The thesis under discussion correctly points to the inversion of the altar, but it is crucial to understand that this liturgical inversion is the direct consequence of a soteriological inversion. Catholic soteriology affirms that man, fallen by sin, needs an external and divine Redeemer. The soteriology of Anthropotheism, on the other hand, affirms that man is the "redeemer who redeems himself" (Fedeli, 2011, p. 222). If man is his own savior, the liturgy naturally ceases to be an act of propitiation and adoration to a transcendent God and becomes an act of self-celebration and awareness of his own immanent "divinity." "Active participation" ceases to be the interior union with the Sacrifice of Christ and becomes human protagonism, where man becomes the center of the sacred action.
In this new paradigm, the Church ceases to be the Mystical Body of Christ, whose purpose is the eternal salvation of souls, and becomes an institution at the service of man, concerned with "social injustice" and the construction of an earthly utopia. This is the ecclesiological manifestation of Pantheism, the other branch of the Religion of Man. While Gnosticism attacks the Church for its materiality, Pantheism co-opts it for its immanent ends. The "Church I want," described with irony in certain modern texts, a church "without dogmas," "homely," where "sinners, faggots, drug addicts" are the foundations, is nothing more than the grotesque expression of this anthropotheistic ecclesiology (Fedeli, 2011).

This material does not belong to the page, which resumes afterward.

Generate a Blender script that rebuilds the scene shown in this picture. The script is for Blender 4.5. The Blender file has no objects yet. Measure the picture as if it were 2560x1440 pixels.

Finally, the proposed distinction between "Tradition" and "traditionalism" is the very essence of Gnostic dialectics applied to history. In the heretical view, "living Tradition" is that which adapts, evolves, "changes" to remain "the same"—a contradiction in terms. For the Catholic faith, Tradition is the immutable transmission of a deposit that cannot be altered, for its author is God. The accusation that "traditionalism" is the "dead faith of the living" echoes the Gnostic charge that the Law of the Old Testament—fixed and immutable—was the work of an ignorant Demiurge, while the "true" revelation is always fluid, secret, and "spiritual." The attack on Tradition is therefore not a mere debate over customs, but a war against the very nature of Revelation and against the God who does not change.
📚References
Fedeli, Orlando. (2011). Antropoteísmo: A Religião do Homem [Anthropotheism: The Religion of Man]. Editora Celta.